Question

A zookeeper had \(x\) baboons and \(y\) monkeys in an enclosure. One day, the zookeeper was told that seven of the animals have escaped. From only this information, he was able to deduce that at least one baboon has escaped. Which of the following does not represent a possible \((x, y)\) pair?

• A. (10,8)
• B. (7,2)
• C. (25,6)
• D. (12,4)

Hint:

To verify conditions in word problems, analyze all constraints systematically and eliminate options that fail to satisfy them.

Answer 1

The Correct Option is A

1. For the zookeeper to deduce that at least one baboon has escaped, the number of monkeys (\(y\)) must be less than 7. This ensures that even if all monkeys escape, some baboons must also have escaped.
2. Analyzing the options:
- Option A (10,8): Here, \(y = 8>7\). This means it is possible for all escaped animals to be monkeys, contradicting the zookeeper's conclusion. Hence, \(A\) is not possible.
- Option B (7,2): Here, \(y = 2<7\). The zookeeper can conclude that at least one baboon escaped.
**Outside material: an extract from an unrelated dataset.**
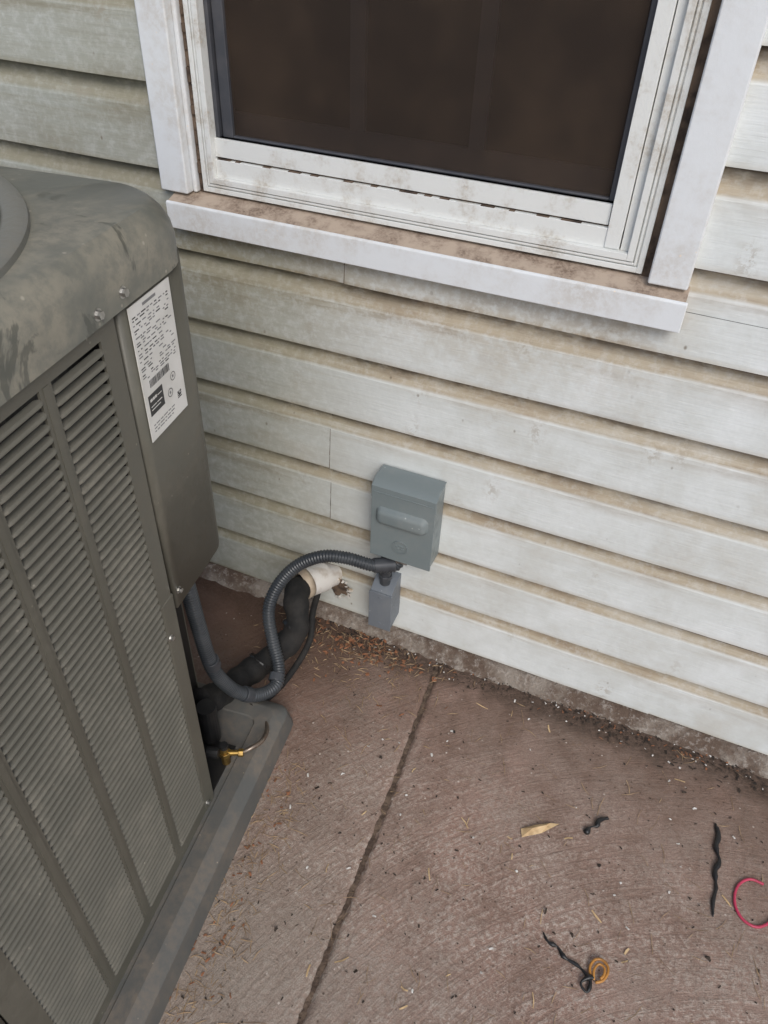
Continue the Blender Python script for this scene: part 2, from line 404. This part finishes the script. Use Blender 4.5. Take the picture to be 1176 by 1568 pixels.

Hence, \(B\) is possible.
- Option C (25,6): Here, \(y = 6<7\). The zookeeper can deduce that at least one baboon escaped. Hence, \(C\) is possible.
- Option D (12,4): Here, \(y = 4<7\). The zookeeper can deduce that at least one baboon escaped. Hence, \(D\) is possible.
Conclusion: The pair that does not satisfy the condition is \(A\) (10,8).